Wednesday 8 August 2018

Using real life locations for settings and plot development


If you are setting your novel in a real location then, if your novel is set in current or historic times, most readers expect your descriptions and details to be accurate. Even if you are setting your novel in the future it is still important to consider details relating to anything that remains the same such as the distance between streets or towns. That said you can use a real location, or multiple locations, as the basis for a fictitious place and also use details from those locations to aid development of your plot.

Your novel may be set in a city of contrasts. Some people live in expensive apartment blocks with clean streets and easy access to shops and facilities. Others live in crumbling high rise flats with littered streets, playgrounds with broken equipment and high streets where the shops are mostly boarded up. Such a city may or may not exist. If it does it may not be easy for you to travel to – although online access to maps, street views and photos can be useful. You may already have a good idea about what these locations look like but detail from real life can bring your setting to life.

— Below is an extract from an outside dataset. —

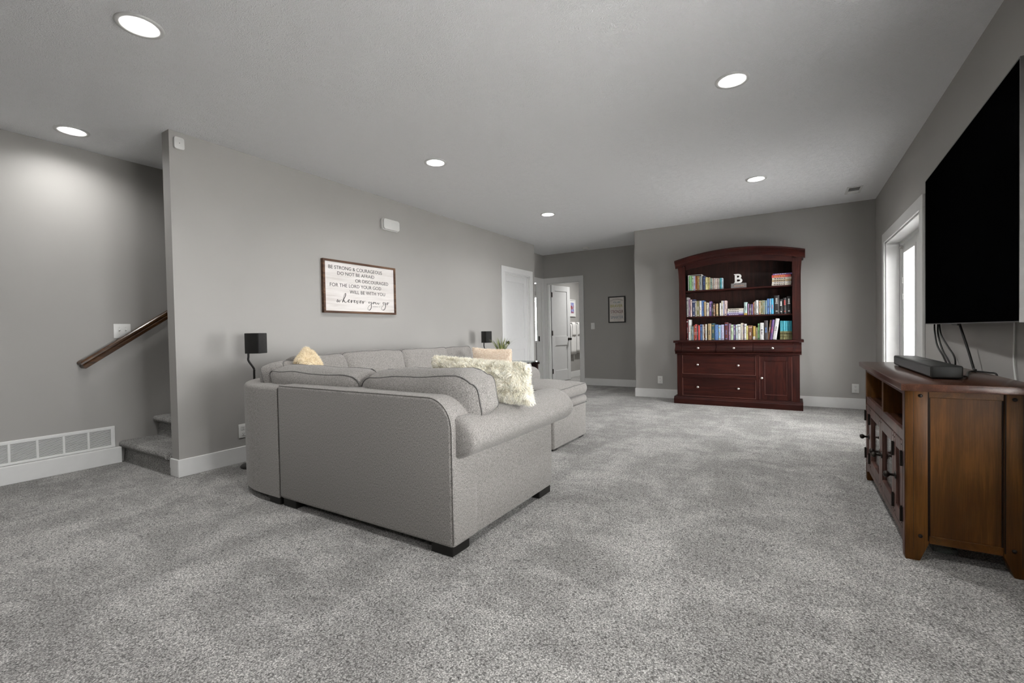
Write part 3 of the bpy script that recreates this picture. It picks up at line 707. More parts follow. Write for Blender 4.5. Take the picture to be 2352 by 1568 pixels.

If you take a walk, with a camera and notebook, around your nearest town or city you will most likely find examples of some of the places and details you imagined for your book. They may not be exactly as you imagined but they will have features you can describe. For example, you may find an office block that has features that would be useful when describing your expensive apartment block – a view across the river, underground parking with security. You then might find a three-storey block of flats with balconies full of plants. A restaurant could have a courtyard area. A city park might have a pathway suitable for runners. All of these can be put together to create the apartment block and its surrounding area. It is all these tiny details from multiple places that enable you to build a picture and create a sense of place (wealthy, happy, convenient, stressful, lonely etc). This detail may also provide potential ways to add to your plot – the security guard could be a witness to a crime or the only person a resident has a friendly conversation with, the river could become a hazard or an escape route.  

Similarly, you might want to create an area that appears depressing. One boarded up shop in an otherwise modern and busy shopping centre might have some of the detail – the colour of the boards used or the way it makes you feel. The graffiti you noticed on a bridge could be transposed onto the shop front. That one broken paving slab could become many broken or raised slabs along your fictitious street.

Take notice of the detail and you can add a richness to your writing.

Exercise
1) Take a walk around your neighbourhood and make some notes about little details, also take some photos. This could be a hedge that hides the house beyond it, a pothole that cyclists have to avoid, an obstruction on the pavement that causes walkers to step into the road, peeling paint on a door, a garden full of topiary, a single shoe left on a wall, one building that is dwarfed by its neighbours, an unusual door knocker, weeds growing in the middle of a lane, a bench in a street.

2) Write an outline for a fictitious setting using elements from your notes and photos. Make it different from the actual location. That one large house might become a whole street of large houses, the small patch of untended garden might become a deserted village.

3) Write some notes that could be used in a short story or novel based on what you have seen. For example, that tiny building might be there because the owner refused to sell to developers or the bench could be a meeting place for romance or crime.